By comparison, management of an isolated structure representing a graph is easy. There are no complex interaction issues [assuming identifiers aren't remembered by the outside program]. It can be domain-specific, e.g. use a compacting copy-collection if that is appropriate (then swap or move). When developers forget to GC a long-lived structure representing a graph, it will be easy to trace the problem, and easy to fix it.

So, even if the scenario does come up, it doesn't cause very much pain. Especially compared to the pain of dealing with a malfunctioning GC...

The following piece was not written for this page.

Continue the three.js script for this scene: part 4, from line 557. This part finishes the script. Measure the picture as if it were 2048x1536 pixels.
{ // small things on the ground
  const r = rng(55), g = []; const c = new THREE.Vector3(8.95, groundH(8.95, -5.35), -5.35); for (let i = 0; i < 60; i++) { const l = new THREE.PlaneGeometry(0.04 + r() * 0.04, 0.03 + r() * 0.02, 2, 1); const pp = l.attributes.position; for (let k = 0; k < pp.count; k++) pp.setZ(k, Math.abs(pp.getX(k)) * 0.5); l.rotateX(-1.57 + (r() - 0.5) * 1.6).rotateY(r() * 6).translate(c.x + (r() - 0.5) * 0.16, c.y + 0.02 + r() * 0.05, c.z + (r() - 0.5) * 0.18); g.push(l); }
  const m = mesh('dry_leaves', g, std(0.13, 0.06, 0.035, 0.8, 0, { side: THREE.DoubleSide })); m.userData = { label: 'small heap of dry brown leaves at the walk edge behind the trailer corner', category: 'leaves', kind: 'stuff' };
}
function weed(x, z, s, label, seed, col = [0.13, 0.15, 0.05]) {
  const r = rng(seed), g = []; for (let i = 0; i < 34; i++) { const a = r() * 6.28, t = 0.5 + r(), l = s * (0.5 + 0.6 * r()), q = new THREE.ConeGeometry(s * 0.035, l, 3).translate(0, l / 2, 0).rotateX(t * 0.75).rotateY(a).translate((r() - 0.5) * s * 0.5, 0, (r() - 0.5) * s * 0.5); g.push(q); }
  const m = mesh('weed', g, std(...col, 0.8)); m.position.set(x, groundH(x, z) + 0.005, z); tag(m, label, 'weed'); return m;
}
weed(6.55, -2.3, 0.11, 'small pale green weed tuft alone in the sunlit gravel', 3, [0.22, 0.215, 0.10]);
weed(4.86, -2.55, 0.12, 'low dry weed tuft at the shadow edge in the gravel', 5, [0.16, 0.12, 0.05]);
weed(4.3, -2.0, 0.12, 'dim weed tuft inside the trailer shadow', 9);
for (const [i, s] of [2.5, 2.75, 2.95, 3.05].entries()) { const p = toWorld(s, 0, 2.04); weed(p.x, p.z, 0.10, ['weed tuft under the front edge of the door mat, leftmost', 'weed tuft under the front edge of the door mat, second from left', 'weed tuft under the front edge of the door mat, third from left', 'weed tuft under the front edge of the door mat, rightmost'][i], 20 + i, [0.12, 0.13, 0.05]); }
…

Although you would think parallelism comes naturally to a pure functional language like Haskell, in fact it seems that it is not completely straightforward how to make the best use of parallel hardware in Haskell. The heavy use of lists in most functional languages is not particularly great for parallelism. Also most functional languages depend on underlying optimizations which break the pure side-effect-free model of computing, and so these optimizations can "fight" with the attempt to maximize parallelism. The net effect is that there are still major debates about the best way to handle parallelism in Haskell. The paper by Marlow et al from the Haskell '11 conference in Tokyo in September, "A Monad for Deterministic Parallelism," talks about some of the problems with the use of "par" and "pseq," and introduces a new monad called "Par." It seems clear that the parallel processing story for Haskell has not yet reached its final chapter.

In any case, as far as ParaSail, it adopts the "work stealing" model also used in Intel's Cilk language, and their Threaded Building Blocks (TBB) library. This model involves having a relatively small number of heavier weight "server" processes, each serving their own queue of very light weight threads (which we call "picothreads" in ParaSail, but they also go by other names like "sparks," "microthreads," lightweight threads, etc.). The approach starts with approximately as many server processes as there are physical cores. As a server executes a given picothread, it may spawn off many other picothreads. These are added to the servers own queue, which it serves in a last-in, first-out (LIFO) manner -- that is it serves the most recently spawned picothread first. However, if a server runs out of picothreads to serve, it looks around at the other servers' queues, and then "steals" a picothread from one of those, but in this case, it uses a first-in, first-out (FIFO) discipline, i.e., it steals the picothread that has been languishing longest on its server's queue.

This work-stealing approach does a very nice job of balancing the load, while preserving locality of reference. It works very well in the context of a language like ParaSail where the compiler automatically splits computations up into numerous picothreads, providing plenty of raw material for the work-stealing algorithm to do its thing.

This work-stealing approach does a very nice job of balancing the load, while preserving locality of reference.

Work stealing is being oversold by various PL designers. The locality of reference is great if you're doing a depth-first traversals with node-local references. As with "par" and other primitives, the program has to be refactored to make this true, or your speedups will be lousy. It is just one piece, and once you talk about locality, a very incomplete one.

I'll note right off that Haskell's parallelism doesn't seem to scale to a large number of cores. Now, this is implementation dependent, but the basic issue is that the following elements don't mix in a way that leaves me happy:

• stop-the-world collector
• Amdahl's law

Even for embarrassingly parallel computations, it can be difficult to get a speedup proportional to a very large number of cores because occasionally we must perform a world collection (which tends to get more expensive with more threads and cores active).

I think that ParaSail's control over memory can be a major contributor to keeping utilization high, albeit sometimes at the cost of a copy for large structures.